Ultimamente scriveva sui social: fanculo il cancro. Ma il male se l’è portato via comunque, a dispetto della sua voglia di lottare e dei progetti che aveva in campo. Se n’è andato a soli 74 anni, Jean-Philippe Smet, in arte Johnny Hallyday. Non era sicuramente un vecchio per gli standard odierni, anche se le rughe, da tempo, gli avevano mangiato il viso e appannato l’azzurro degli occhi.
Era nato a Parigi nel ’43, da una famiglia di artisti. Poco più che ventenne si avvicina al mondo della musica rock, diventando presto una star. Nei primi anni ’60 nasce il sodalizio, anche amoroso, con la cantante Sylvie Vartan. Una coppia da sballo, sul palco e nella vita: belli, trasgressivi, irresistibili, turbolenti. Primo grande successo di Johnny Que je t’aime, e alcuni trionfi come il concerto sotto la Tour Eiffel e quello insieme ai Rolling Stones.

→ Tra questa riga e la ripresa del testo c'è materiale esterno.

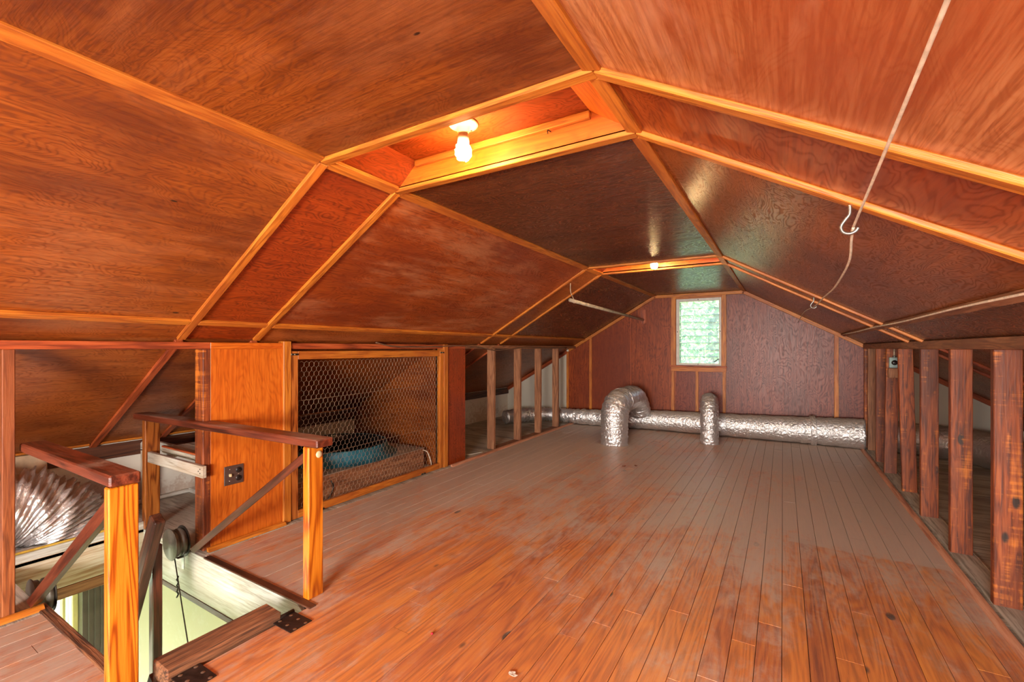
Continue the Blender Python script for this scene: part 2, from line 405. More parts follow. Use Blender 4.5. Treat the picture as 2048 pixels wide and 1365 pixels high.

Ma non solo della musica Hallyday è stato un’icona, anche del cinema. Grandi registi come Lelouch, Costa-Gavras, Corbucci l’hanno voluto nei loro film. Voglio ricordare la sua interpretazione, nell’Uomo del treno di Patrice Leconte (2002), di cui è protagonista insieme a Jean Rochefort (anche lui da poco scomparso). In cui fa il “cascatore” di professione e il rapinatore di banche in incognito. Una maschera triste e disincantata che però conosce la vita nel profondo. Oggi il giovane presidente francese Macron, ha detto: “Abbiamo tutti qualcosa di lui”. Eccome. Adieu Johnny e bon voyage. Où que tu sois maintenant.